Disposons-nous des ressources humaines, techniques et naturelles suffisantes pour déployer et optimiser ces projets sur les trois prochaines années ? C’est le grand défi, affirme-t-il. Il cite en exemple : «A la MARENA, nous recrutons des spécialistes, y compris un Chief Executive Officer, car il nous faut des personnes compétentes. Mais il faut aussi adopter une approche systémique. Par exemple, la formation des installateurs de panneaux photovoltaïques est indispensable. Il est essentiel que toutes nos institutions de formation s’engagent dans cette révolution énergétique. Il faudra également s’assurer que nos pays partenaires nous soutiennent non seulement dans le transfert de technologies, mais aussi dans le partage de savoir-faire. La recherche, qui est d’ailleurs mentionnée dès le début du discours budgétaire, est cruciale si nous voulons réduire notre dépendance aux consultants étrangers et appliquer des solutions durables adaptées au contexte local.»

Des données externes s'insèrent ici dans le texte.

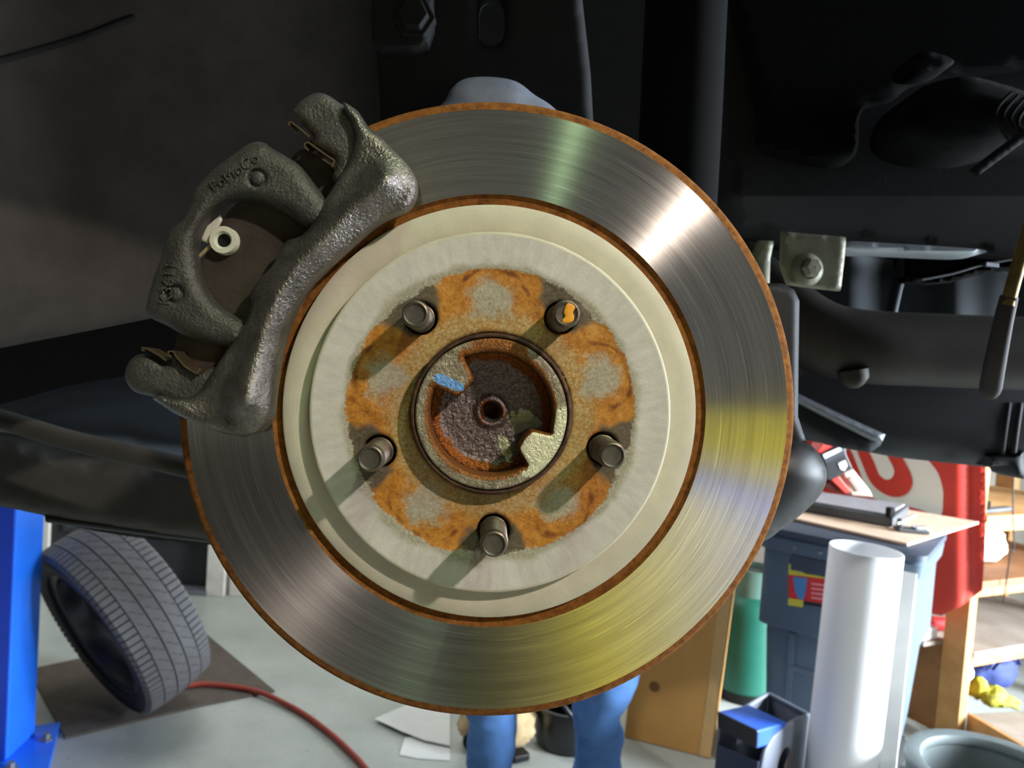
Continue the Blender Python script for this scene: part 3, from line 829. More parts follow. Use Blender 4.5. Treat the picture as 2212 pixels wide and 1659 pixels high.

En ce qui concerne le risque que ces mesures ne soient qu’un effet d’annonce plutôt qu’un réel changement structurel, compte tenu du retard de Maurice dans la production d’énergie renouvelable et de la part encore faible de ces sources dans notre mix énergétique, Khalil Elahee estime que ce risque est aujourd’hui moindre. Selon lui, il existe une véritable volonté d’opérer une transition énergétique plus radicale, car le temps presse. Il nous faut avoir aussi, dit-il, the «right person in the right place». «Le leadership a fait défaut dans le passé. A la MARENA, nous sommes déterminés à tout faire pour accompagner, encadrer et même réguler s’il le faut cette révolution énergétique en marche, mais il nous faut l'appui de tous, y compris du secteur public et du secteur privé. Nous présenterons bientôt un nouveau plan stratégique après une consultation nationale, le Renewable Energy Strategic Plan qui clarifiera le rôle de chaque stakeholder.»